文学・会議

海外文学を中心に、読書の備忘録です。

ペーター・ハントケ『左ききの女』

ペーター・ハントケ 池田香代子

左ききの女』 同学社

 

ペーター・ハントケ(1942-)の『左ききの女』を読了しました。「新しいドイツの文学」シリーズと銘打たれて1989年に翻訳の初版が発行されています。ペーター・ハントケは1966年にデビューした後、1970年代から1980年代のドイツ(出身はオーストリアのようですが)を代表する作家として活躍しています。
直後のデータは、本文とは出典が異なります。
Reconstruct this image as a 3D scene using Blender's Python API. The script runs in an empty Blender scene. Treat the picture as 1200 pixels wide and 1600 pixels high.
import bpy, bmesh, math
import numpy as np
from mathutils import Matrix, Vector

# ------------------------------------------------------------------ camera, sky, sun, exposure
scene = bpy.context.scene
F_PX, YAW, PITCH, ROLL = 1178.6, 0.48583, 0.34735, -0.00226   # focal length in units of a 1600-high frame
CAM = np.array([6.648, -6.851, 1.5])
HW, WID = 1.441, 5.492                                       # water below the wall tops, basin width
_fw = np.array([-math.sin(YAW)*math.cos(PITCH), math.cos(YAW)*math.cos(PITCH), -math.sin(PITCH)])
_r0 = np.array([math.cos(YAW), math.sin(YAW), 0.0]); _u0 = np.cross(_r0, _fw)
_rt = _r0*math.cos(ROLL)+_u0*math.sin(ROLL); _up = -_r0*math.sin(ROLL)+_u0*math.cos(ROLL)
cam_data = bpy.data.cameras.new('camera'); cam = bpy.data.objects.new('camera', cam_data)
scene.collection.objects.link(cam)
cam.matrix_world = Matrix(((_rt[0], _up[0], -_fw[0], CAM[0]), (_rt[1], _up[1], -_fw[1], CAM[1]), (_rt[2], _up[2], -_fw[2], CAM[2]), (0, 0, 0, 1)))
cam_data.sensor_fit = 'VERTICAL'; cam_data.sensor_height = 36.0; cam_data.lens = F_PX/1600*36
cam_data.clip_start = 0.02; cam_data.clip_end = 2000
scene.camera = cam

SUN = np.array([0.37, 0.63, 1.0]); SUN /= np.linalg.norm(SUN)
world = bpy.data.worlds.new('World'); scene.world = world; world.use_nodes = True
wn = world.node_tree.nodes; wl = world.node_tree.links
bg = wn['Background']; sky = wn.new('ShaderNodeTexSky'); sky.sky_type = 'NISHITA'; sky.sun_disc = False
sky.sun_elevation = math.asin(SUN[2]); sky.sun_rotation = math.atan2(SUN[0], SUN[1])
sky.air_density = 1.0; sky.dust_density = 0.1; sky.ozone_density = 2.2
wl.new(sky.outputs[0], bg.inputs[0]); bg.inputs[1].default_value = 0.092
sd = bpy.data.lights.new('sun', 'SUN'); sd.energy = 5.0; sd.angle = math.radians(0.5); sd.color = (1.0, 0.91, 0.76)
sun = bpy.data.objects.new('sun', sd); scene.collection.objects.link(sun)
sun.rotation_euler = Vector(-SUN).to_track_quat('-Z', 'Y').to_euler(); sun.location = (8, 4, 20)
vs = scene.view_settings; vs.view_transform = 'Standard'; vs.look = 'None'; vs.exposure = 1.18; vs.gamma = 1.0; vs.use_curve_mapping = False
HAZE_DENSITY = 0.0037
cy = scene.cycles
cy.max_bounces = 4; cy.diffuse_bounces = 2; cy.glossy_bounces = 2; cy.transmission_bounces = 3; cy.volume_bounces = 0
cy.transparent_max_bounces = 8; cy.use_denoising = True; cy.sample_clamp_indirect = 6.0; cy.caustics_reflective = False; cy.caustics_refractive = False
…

2009年には「フランツ・カフカ賞」も受賞しており、現在においては大御所作家という位置づけなのでしょうか。

 

ペーター・ハントケは1966年に発表した『観客罵倒』という戯曲で一躍名を知られるようになったらしいのですが、その筋立ては「四人の出演者が劇の始めから終わりまでひたすら観客を罵倒し続ける」(Wikipedia「ペーター・ハントケ」より)というものらしく、それはそれで見てみたいものだと感じます。またペーター・ハントケは、私の好きな映画『パリ、テキサス』の監督であるヴィム・ヴェンダースと組んで、映画製作にも携わっているようです。

 

本書『左ききの女』は小説ですが、どこか演劇的・映画的な部分も感じられる作品です。本書では、主人公である「女」(マリアンヌ)とその夫であるブルーノ、二人の間の子ども(シュテファン)という一つの家族を核として物語が進みます。本書のテーマをいたって月並みに表現すると、現代人の「孤独」ということになるのですが、主人公の女の孤独の輪郭を明らかにするように、夫婦の友人であるフランツィスカ、女のかつての雇い主である社長とその運転手、俳優、ブティック店員などの人物が次々に物語に登場してきます。そして、物語の終盤ではこれらの登場人物が一堂に会することになるのですが、その場面が何とも演劇的・映画的で、ペーター・ハントケが自ら監督と脚本を務めたという映画版「左ききの女」でこのシーンがどう描かれたのか、ぜひ見てみたいところではあります。

 

それほど難解な部分はなく、中編というよりは短編に近い分量で、気軽に読むことができます。ペーター・ハントケの入門編としては良かったのではないかと思います。次は『反復』を読んでみたいですね。